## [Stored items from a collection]

++++++++++

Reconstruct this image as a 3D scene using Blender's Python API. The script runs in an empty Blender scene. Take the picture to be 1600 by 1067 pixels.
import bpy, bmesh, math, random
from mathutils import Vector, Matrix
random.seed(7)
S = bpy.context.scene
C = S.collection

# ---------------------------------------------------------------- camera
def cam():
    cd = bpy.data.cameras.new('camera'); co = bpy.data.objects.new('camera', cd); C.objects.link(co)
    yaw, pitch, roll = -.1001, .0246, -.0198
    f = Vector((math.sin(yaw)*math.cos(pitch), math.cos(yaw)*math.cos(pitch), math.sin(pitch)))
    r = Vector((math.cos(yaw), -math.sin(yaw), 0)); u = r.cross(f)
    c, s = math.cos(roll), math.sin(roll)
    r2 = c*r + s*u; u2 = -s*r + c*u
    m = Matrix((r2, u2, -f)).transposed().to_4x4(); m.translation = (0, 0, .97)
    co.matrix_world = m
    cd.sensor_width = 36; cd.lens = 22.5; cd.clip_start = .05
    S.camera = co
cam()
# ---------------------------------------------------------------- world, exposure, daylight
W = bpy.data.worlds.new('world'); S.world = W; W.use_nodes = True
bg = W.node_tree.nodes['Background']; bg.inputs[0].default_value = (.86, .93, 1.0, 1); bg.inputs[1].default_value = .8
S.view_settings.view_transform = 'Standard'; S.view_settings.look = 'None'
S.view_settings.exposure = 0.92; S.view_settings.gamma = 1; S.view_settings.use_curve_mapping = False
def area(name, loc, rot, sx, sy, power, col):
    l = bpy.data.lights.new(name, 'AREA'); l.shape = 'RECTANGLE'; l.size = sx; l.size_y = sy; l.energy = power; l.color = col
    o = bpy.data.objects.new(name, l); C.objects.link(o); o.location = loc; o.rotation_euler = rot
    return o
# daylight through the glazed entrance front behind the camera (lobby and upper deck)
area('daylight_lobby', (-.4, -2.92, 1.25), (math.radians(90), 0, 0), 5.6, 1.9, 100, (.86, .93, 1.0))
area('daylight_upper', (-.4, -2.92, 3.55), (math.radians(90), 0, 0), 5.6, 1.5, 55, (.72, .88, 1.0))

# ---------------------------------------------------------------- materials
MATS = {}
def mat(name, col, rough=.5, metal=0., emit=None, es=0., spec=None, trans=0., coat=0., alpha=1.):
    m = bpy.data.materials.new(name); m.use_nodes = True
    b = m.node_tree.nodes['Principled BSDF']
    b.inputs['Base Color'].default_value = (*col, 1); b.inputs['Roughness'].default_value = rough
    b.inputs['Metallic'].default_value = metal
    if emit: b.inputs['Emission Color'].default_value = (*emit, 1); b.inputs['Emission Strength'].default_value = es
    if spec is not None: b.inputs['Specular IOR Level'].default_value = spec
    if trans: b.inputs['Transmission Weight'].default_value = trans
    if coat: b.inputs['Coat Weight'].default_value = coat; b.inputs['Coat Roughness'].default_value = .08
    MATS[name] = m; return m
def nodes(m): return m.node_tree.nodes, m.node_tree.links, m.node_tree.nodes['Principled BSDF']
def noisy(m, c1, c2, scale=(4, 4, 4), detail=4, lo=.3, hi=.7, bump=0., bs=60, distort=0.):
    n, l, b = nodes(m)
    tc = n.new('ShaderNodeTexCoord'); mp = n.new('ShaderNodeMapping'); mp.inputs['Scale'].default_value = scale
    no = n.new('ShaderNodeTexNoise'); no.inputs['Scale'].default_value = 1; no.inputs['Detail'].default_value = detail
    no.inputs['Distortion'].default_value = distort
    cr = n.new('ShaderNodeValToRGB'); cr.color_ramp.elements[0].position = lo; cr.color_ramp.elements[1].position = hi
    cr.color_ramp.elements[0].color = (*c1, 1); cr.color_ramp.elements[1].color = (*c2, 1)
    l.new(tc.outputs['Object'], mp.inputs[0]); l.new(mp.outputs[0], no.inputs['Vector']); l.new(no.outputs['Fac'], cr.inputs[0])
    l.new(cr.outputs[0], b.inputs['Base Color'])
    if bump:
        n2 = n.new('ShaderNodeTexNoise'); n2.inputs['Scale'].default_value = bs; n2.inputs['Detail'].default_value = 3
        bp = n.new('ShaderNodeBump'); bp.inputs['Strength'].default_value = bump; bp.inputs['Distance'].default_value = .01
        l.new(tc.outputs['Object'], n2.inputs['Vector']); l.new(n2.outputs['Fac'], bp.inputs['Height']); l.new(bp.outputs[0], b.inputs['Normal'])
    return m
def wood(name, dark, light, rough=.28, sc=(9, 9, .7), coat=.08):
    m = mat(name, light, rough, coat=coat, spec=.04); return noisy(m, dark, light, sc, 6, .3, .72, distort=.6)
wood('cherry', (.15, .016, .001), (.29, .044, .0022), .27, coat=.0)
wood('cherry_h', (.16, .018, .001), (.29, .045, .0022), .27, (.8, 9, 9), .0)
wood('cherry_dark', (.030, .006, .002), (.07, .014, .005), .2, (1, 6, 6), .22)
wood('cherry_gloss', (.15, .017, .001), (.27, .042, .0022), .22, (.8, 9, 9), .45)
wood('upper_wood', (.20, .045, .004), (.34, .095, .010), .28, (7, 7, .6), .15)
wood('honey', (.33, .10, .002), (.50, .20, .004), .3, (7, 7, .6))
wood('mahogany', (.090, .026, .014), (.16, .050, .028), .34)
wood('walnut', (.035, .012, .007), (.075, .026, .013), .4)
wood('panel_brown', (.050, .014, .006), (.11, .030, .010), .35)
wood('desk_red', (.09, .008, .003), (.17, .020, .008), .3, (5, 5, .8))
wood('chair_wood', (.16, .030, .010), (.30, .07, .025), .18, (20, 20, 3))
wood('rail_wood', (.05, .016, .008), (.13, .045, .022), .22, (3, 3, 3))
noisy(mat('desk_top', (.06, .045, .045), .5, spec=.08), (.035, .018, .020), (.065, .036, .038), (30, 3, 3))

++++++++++

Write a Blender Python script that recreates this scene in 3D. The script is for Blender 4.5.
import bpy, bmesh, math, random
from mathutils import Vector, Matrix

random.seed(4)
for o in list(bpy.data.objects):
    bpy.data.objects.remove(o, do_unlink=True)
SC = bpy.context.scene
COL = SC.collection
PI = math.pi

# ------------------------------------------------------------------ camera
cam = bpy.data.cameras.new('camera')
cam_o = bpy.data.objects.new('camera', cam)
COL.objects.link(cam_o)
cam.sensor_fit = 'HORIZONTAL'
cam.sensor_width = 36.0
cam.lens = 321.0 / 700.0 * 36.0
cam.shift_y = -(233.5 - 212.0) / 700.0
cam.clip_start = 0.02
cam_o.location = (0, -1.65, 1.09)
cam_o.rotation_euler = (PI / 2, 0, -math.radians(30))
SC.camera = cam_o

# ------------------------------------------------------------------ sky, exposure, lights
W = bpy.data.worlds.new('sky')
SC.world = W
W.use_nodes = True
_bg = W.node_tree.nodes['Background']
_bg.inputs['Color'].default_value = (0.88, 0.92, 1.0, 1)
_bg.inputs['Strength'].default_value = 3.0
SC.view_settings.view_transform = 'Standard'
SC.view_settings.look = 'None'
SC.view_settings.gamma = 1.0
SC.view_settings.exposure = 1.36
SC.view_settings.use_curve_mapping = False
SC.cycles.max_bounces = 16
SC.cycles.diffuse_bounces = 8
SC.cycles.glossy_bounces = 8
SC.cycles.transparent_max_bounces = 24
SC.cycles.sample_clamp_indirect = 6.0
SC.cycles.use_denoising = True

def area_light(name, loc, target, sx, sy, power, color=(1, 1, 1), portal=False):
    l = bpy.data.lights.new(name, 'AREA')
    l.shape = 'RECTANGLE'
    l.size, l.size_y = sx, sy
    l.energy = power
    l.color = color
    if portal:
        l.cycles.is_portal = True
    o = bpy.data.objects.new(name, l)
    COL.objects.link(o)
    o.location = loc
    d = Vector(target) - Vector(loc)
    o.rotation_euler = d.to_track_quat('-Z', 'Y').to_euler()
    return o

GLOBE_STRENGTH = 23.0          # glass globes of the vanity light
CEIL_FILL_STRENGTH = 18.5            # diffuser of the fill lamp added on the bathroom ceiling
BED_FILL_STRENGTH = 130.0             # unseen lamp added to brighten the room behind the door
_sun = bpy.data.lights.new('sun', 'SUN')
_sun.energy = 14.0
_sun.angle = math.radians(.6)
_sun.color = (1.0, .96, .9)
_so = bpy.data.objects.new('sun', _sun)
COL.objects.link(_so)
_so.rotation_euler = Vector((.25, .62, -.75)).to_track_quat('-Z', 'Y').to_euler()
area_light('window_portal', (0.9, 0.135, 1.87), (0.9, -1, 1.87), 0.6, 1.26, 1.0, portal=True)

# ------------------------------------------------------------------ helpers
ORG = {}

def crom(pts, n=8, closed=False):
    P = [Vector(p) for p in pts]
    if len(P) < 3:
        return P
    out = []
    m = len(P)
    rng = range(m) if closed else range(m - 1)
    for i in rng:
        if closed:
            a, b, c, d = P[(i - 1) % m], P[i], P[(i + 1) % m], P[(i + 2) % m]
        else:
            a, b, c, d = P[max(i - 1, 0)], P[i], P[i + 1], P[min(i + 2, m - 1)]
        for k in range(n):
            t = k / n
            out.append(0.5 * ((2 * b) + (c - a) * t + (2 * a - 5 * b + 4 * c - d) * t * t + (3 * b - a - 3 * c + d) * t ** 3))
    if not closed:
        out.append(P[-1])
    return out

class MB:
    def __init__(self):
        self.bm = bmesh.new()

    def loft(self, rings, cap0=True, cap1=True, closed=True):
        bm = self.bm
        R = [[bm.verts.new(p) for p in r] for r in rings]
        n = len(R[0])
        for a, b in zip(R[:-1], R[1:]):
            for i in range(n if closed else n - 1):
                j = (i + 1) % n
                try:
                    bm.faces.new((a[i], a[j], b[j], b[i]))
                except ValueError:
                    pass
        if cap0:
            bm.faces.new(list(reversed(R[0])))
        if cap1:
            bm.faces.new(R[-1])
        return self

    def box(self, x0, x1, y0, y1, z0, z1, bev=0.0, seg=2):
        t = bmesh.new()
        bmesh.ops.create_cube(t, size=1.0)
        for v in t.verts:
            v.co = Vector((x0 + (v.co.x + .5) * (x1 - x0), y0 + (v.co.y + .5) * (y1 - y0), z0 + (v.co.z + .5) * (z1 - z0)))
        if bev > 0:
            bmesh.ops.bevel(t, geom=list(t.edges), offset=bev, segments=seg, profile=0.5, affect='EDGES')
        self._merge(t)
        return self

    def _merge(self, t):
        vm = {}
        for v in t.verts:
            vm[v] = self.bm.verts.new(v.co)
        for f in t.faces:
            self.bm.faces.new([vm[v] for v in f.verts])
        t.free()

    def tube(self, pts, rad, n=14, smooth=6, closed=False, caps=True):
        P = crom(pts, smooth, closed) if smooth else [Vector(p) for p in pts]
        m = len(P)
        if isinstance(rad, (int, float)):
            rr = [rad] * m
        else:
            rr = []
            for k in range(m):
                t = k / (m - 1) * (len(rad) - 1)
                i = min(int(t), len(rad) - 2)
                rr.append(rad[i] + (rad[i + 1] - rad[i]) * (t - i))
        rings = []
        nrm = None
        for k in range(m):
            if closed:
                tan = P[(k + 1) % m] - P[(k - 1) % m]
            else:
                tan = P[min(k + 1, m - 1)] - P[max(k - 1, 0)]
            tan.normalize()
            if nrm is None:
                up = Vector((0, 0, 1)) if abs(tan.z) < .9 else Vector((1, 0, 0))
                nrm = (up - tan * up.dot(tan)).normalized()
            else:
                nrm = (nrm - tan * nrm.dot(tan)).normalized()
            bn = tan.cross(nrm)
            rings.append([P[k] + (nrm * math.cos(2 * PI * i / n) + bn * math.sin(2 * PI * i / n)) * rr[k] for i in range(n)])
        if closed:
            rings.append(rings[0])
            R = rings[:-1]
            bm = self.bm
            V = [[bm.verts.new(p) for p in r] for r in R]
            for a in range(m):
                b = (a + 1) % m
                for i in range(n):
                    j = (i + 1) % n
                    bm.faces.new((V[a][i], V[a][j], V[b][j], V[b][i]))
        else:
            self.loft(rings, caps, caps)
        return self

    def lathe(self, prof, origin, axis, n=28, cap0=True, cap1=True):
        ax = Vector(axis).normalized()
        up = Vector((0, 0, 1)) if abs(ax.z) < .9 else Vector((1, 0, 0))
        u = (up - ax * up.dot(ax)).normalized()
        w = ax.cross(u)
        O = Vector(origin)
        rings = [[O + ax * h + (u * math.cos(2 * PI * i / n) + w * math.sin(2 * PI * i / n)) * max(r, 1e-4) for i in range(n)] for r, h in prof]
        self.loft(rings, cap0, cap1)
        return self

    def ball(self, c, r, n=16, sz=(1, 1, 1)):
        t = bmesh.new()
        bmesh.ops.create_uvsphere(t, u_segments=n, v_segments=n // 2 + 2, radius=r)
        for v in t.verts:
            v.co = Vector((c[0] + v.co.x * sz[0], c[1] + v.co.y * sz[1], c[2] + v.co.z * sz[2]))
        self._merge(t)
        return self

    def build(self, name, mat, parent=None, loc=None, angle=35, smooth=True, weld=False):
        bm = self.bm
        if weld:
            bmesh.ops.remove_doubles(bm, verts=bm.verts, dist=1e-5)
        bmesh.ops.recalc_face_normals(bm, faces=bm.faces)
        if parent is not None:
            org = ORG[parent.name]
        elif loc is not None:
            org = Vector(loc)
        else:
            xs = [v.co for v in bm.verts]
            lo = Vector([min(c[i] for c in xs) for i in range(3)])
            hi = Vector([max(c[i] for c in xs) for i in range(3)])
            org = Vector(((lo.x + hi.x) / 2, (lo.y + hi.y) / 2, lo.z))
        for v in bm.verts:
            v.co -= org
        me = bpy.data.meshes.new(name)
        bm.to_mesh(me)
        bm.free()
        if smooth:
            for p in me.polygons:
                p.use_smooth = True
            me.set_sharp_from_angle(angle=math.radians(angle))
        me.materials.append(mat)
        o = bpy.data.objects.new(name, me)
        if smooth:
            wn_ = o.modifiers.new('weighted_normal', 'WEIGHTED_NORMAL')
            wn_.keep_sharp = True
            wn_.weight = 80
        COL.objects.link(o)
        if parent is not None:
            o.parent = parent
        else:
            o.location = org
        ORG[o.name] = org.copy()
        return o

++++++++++

## [WHAT YOU WILL DO]
Your task is to output exactly the lines from the one with "Write a Blender" through the one with "SC.camera = cam_o", counting both ends.

## [SOLUTION]
Write a Blender Python script that recreates this scene in 3D. The script is for Blender 4.5.
import bpy, bmesh, math, random
from mathutils import Vector, Matrix

random.seed(4)
for o in list(bpy.data.objects):
    bpy.data.objects.remove(o, do_unlink=True)
SC = bpy.context.scene
COL = SC.collection
PI = math.pi

# ------------------------------------------------------------------ camera
cam = bpy.data.cameras.new('camera')
cam_o = bpy.data.objects.new('camera', cam)
COL.objects.link(cam_o)
cam.sensor_fit = 'HORIZONTAL'
cam.sensor_width = 36.0
cam.lens = 321.0 / 700.0 * 36.0
cam.shift_y = -(233.5 - 212.0) / 700.0
cam.clip_start = 0.02
cam_o.location = (0, -1.65, 1.09)
cam_o.rotation_euler = (PI / 2, 0, -math.radians(30))
SC.camera = cam_o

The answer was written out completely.